I was able to see Will come out right about when he said he would but I didn't realize it was him until he was past me. Chad I figured out sooner even though he was ahead of schedule and I yelled "Go Chad" and waved my sign, but he was very focused on the race. I then ran up to the shoot to see the bikes go out and got to see Chad drop his chain right in front of me. It didn't seem like a good time to yell "Go Chad" so I kept quiet. Then I went back to the campsite and took a shower and set myself up to see the bikes go by at mile 2 or so on the way out and 54 or so on the way back.

It was so much fun cheering on the competitors and people were going nuts out there yelling this and that and ringing cow bells. Next year, I'm definitely going to have a cow bell! At this point, I started to feel all the running and bounding on stairs in my calves as they tightened up. I hoped that I hadn't screwed myself up too badly for my race tomorrow.

Of course, after being out for hours, I looked down for two seconds and when I looked up, I saw Chad's back. Crap! I never saw Will, though I did see a few people who might have been Will. Then I immediately moved my chair facing the other direction for the run. We were around mile 7 or 8 and some of my club members had pom-poms and were cheering everyone that came by. I was cheering too and one of the runners came by and yelled "Hi Marie" which cracked me up. (We're supposed to yell for them, not the other way around.)

Eventually Chad showed up, a bit later than I expected, which had me worried. But he saw the pom-poms and cracked up and I screamed Go Chad and he saw my sign and it was all good. Once he passed, I ran down to the finish with my bike to get it checked out and see if I could see him cross the line. This time he was way earlier than I expected but I did see his back go by as he crossed the line and they said his name and I felt as excited as if I'd just done the long course myself.
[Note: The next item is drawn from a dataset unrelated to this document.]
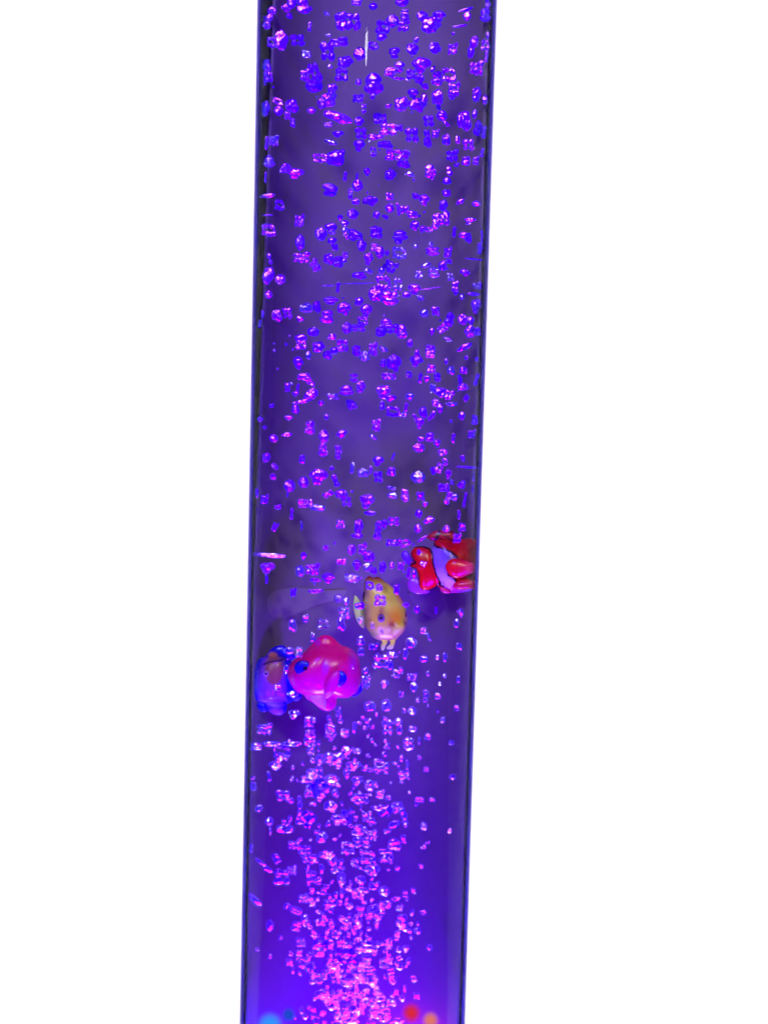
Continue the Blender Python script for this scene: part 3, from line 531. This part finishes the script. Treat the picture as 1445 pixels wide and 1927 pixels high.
RIN = .0573
def inside(x, y): return x*x+y*y < (RIN-.002)**2
def choose(w, h, st, rnd):
    r = w/h
    if r > 2.1: return 'lens'
    if r < .55: return 'column'
    if st == 'v': return rnd.choice(['comb', 'blob', 'drop', 'two', 'blob', 'grid', 'round'])
    if st == 'p': return rnd.choice(['two', 'blob', 'drop', 'comb', 'round'])
    if st == 'P': return rnd.choice(['comb', 'two', 'drop', 'blob', 'grid', 'round', 'comb'])
    return rnd.choice(['grid', 'comb', 'two', 'round', 'blob'])
FISH = [('red clownfish', 830, 1060, 80, 62), ('yellow fish', 716, 1150, 60, 80), ('pink fish', 612, 1268, 76, 72), ('blue fish', 500, 1280, 50, 70)]
items = []
for (px, py, w, h, st, a, band) in B+extra:
    rnd = random.Random(int(px*31+py*17))
    # depth in the tube: high up they drift near the front, the far plume low down is deeper
    if band <= 2: y = rnd.uniform(-.040, .004)
    elif band == 3: y = rnd.uniform(-.034, .000)
    elif band == 4: y = rnd.uniform(-.030, .012)
    else: y = rnd.uniform(-.026, .016)
    if band >= 4 and (px > 790 or px < 500): y = rnd.uniform(.022, .030)
    if band == 3:
        for (_, fx, fy, fw, fh) in FISH:
            if abs(px-fx) < fw+6 and abs(py-fy) < fh+6: y = min(y, rnd.uniform(-.040, -.036))
    p = at(px, py, y)
    if band == 3 and px > 760 and 995 < py < 1125: y = -.022
    for _ in range(40):
        p = at(px, py, y)
        if inside(abs(p.x)+w*.00013, y): break
        y *= .88
    if abs(p.x)+w*.00013 > RIN-.0005:
        p.x = math.copysign(RIN-.0005-w*.00013, p.x); 
    yp_ = panel_y(max(-1, min(1, p.x/.0574)))
    p.y = min(p.y, yp_-.0035)
    s = (p-CAM).dot(f)/FPX
    items.append(dict(mat=('l' if py > 1150 else '')+st, p=p, w=w*s*(1.2 if band < 3 else 1.1 if band < 4 else 1.22), h=h*s*(1.2 if band < 3 else 1.1 if band < 4 else 1.22), st=st, a=a, kind=choose(w, h, st, rnd), px=px, py=py, r=rnd, A=w*h))
items.sort(key=lambda d: -d['A'])
main, rest = items[:300], items[300:]
COLW = {'v': 'violet', 'p': 'violet pink-glinting', 'P': 'pink glowing', 'w': 'clear white-glinting', 'W': 'bright sparkling'}
def where(px, py):
    xl = 484-33*py/1927; xr = 935-60*py/1927; u = (px-xl)/(xr-xl)
    hs = 'by the left wall' if u < .13 else 'left of centre' if u < .4 else 'in the centre' if u < .6 else 'right of centre' if u < .87 else 'by the right wall'
    if 960 < py < 1345:
        n = min(FISH, key=lambda q: math.hypot((px-q[1])/q[3], (py-q[2])/q[4])); d = math.hypot((px-n[1])/n[3], (py-n[2])/n[4])
        if d < .9: return 'in front of the '+n[0]
        if d < 1.7: return ('above' if py < n[2]-n[4]*.8 else 'below' if py > n[2]+n[4]*.8 else 'beside')+' the '+n[0]
        return hs+' at fish height'
    vsn = 'near the top edge' if py < 210 else 'in the upper tube' if py < 480 else 'in the middle tube' if py < 760 else 'just above the fish' if py <= 960 else 'under the fish' if py < 1640 else 'in the bottom plume'
    return hs+' '+vsn
lab = {}
for d in main:
    dm = math.sqrt(d['A']); sz = 'large' if dm > 21 else 'medium' if dm > 15.5 else 'small'
    d['label'] = f"{sz} {COLW[d['st']]} {SHAPE_WORD[d['kind']]} air bubble {where(d['px'], d['py'])}"
    lab.setdefault(d['label'], []).append(d)
ORD = ['highest', 'second highest', 'third highest', 'fourth highest', 'fifth highest', 'sixth highest', 'seventh highest', 'eighth highest', 'ninth highest']
for l, ds in lab.items():
    if len(ds) > 1:
        ds.sort(key=lambda d: d['py'])
        for i, d in enumerate(ds):
            if len(ds) == 2: d['label'] = l+(', upper of two' if i == 0 else ', lower of two')
            else: d['label'] = l+', '+(ORD[i] if i < len(ds)-1 else 'lowest')+' such'
def bmatrix(d):
    r = d['r']; dep = max(.0011, min(d['w'], d['h'])*.8)
    S = Matrix.Diagonal((d['w'], min(dep, .0045), d['h'], 1))
    return Matrix.Translation(d['p'])@Matrix.Rotation(math.radians(-d['a']+math.degrees(ROLL)*-1), 4, 'Y')@S
for d in main:
    me = d['r'].choice(PROTO[d['kind']])
    o = bpy.data.objects.new('bubble', me); C.objects.link(o)
    o.matrix_world = bmatrix(d)
    o.material_slots[0].link = 'OBJECT'; o.material_slots[0].material = BM[d['mat']]
    tag(o, d['label'], 'bubble', 'air bubbles rising through the tube')
# all remaining tiny bubbles: one froth object
V, F, MI = [], [], []
order = list(BM)
for d in rest:
    me = d['r'].choice(LOW[d['kind']]); m = bmatrix(d); b = len(V)
    V += [m@v.co for v in me.vertices]
    for p in me.polygons: F.append(tuple(b+i for i in p.vertices)); MI.append(order.index(d['mat']))
fm = mesh('bubble_froth', V, F)
fo = link('bubble_froth', fm, None)
def froth_mat(k):   # the same film, ripples scaled to metres
    m = BM[k].copy()
    for n in m.node_tree.nodes:
        if n.type == 'MAPPING': n.inputs['Scale'].default_value = (900, 900, 420)
        if n.type == 'BUMP': n.inputs['Distance'].default_value = .0003
    return m
for k in order: fm.materials.append(froth_mat(k))
for p, i in zip(fm.polygons, MI): p.material_index = i
tag(fo, 'fine froth of tiny glinting air bubbles throughout the water', 'froth', kind='stuff')

# ------------------------------------------------------------------ LEDs at the foot of the visible tube
def led(px, py, y, r, col, s):
    p = at(px, py, y); b = bmesh.new(); bmesh.ops.create_uvsphere(b, u_segments=20, v_segments=12, radius=r)
    me = bpy.data.meshes.new('led'); b.to_mesh(me); b.free()
    o = link('led', me, glow('led_light', col, s), tube); o.location = p-tube.location; return o
led(774, 1906, -.020, .0068, (1, .03, .06), .75)
led(810, 1920, -.016, .0058, (1, .25, .18), .8)
led(508, 1932, -.018, .0090, (.03, .35, 1), 1.0)
led(543, 1910, -.016, .0048, (.02, .12, 1), .6)

# ------------------------------------------------------------------ light
def lamp(name, typ, loc, col, e, aim=None, **kw):
    l = bpy.data.lights.new(name, typ); o = bpy.data.objects.new(name, l); C.objects.link(o)
    o.location = loc; l.color = col; l.energy = e
    for k, v in kw.items(): setattr(l, k, v)
    if aim is not None: o.rotation_euler = (Vector(aim)-Vector(loc)).to_track_quat('-Z', 'Y').to_euler()
    return o
for s in (-1, 1):
    lamp('backdrop_fill', 'AREA', (s*.8, .15, 0), (1, 1, 1), 26, (s*.8, .9, 0), shape='RECTANGLE', size=.35, size_y=2.0)  # added unseen lamps that bring the backdrop to white
lamp('upper_fill', 'SPOT', (-.30, -1.2, .86), (1, .97, .95), 88, (0, 0, .13), spot_size=math.radians(19), spot_blend=1, shadow_soft_size=.19)  # added unseen spot that greys the upper part of the added sheet
lamp('violet_top', 'AREA', (-.12, -.85, .86), (.13, 0, 1), 12, (0, 0, -.03), shape='DISK', size=.12)  # added violet fill from above, evens out the fish shadows
lamp('fish_fill', 'SPOT', (.34, -1.2, .62), (1, 1, .70), 34, (-.002, 0, -.100), spot_size=math.radians(6.2), spot_blend=.8, shadow_soft_size=.05)  # added unseen spot to brighten the fish
lamp('window_glint', 'SPOT', (-.20, -1.3, .455), (1, .98, .92), .7, (0, 0, .15), spot_size=math.radians(30), spot_blend=1, shadow_soft_size=.024)
for s in (-1, 1):
    lamp('violet_front', 'AREA', (s*.24, -.50, -.76), (.15, 0, 1), 13.5 if s > 0 else 10.5, (0, 0, -.05), shape='DISK', size=.16)  # added unseen fill for the violet light along the tube
lamp('base_blue', 'POINT', (0, .010, -.70), (.08, 0, 1), 8, shadow_soft_size=.02)
lamp('corner_blue', 'POINT', (-.045, -.01, -.375), (.01, .0, 1), .5, shadow_soft_size=.006)
lamp('corner_blue', 'POINT', (.046, -.01, -.385), (.02, 0, 1), .3, shadow_soft_size=.006)
lamp('corner_red', 'POINT', (.036, .020, -.368), (1, .02, .05), .08, shadow_soft_size=.006)
for (x, y, z, c, e) in ((-.024, .030, -.70, (1, .44, .62), 10), (.024, .030, -.70, (1, .48, .66), 10), (0, .034, -.69, (1, .85, .95), 14), (-.036, .018, -.71, (.10, .60, 1), 9), (.034, .018, -.70, (1, .14, .2), 5)):
    lamp('base_glint', 'POINT', (x, y, z), c, e*.135, shadow_soft_size=.008)
w = bpy.data.worlds.new('World'); sc.world = w; w.use_nodes = True
bg = w.node_tree.nodes['Background']; bg.inputs[0].default_value = (.40, .06, .9, 1); bg.inputs[1].default_value = .05

sc.view_settings.view_transform = 'Standard'; sc.view_settings.look = 'None'
sc.view_settings.exposure = 0; sc.view_settings.gamma = 1; sc.view_settings.use_curve_mapping = False
cy = sc.cycles
cy.use_denoising = True; cy.max_bounces = 6; cy.diffuse_bounces = 2; cy.glossy_bounces = 3; cy.transmission_bounces = 2
cy.transparent_max_bounces = 40; cy.caustics_reflective = False; cy.caustics_refractive = False
cy.sample_clamp_indirect = 4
Later on, when I got bored drooling over tri gear I can't afford at the Expo, I wandered by his campsite and we took a picture of the two of us with the, by now quite battered, sign. That's when I found out that Will's bike had conked out at mile 3 and he'd had to DNF. So none of those people I thought maybe was him was actually him. Plus it sucks to DNF. I also got to hear a bit about Chad's race and his bike troubles and how hard the run was (super hard).

We figured he'd done the whole thing in around 8 hours, which for a course that people who've done Ironmans say is harder, is pretty fantastic in my opinion. We talked about about getting choked up realizing how much our lives had changed and then they drove off and I went back to our campsite for the club barbeque.

This was when I discovered that my knees were sunburned. Great. I had put sunscreen on my face and arms, but I had on knee socks (with skulls because that's the Avia logo) and long shorts that came down to my knees so I hadn't even though about them. Now I had tight calves and red knees. I was starting to get a feeling of impending doom about the race.

But I set that aside and prepared to make my best dish -- Rosemary-Teriyaki Flank Steak. It was great to meet some of my club members and get to know them better even if the bbq really turned out to be about four groups all scattered around a large field and quite disjoint. (I think next year we need to bring some folding tables so we can have a central location.)

I was still a bit nervous about my race though, so I went to bed early and hoped it wouldn't be that noisy. I must have been pretty beat because I slept like the dead -- which is unusual for me when camping.

And thus ends the Pre-race part of my report.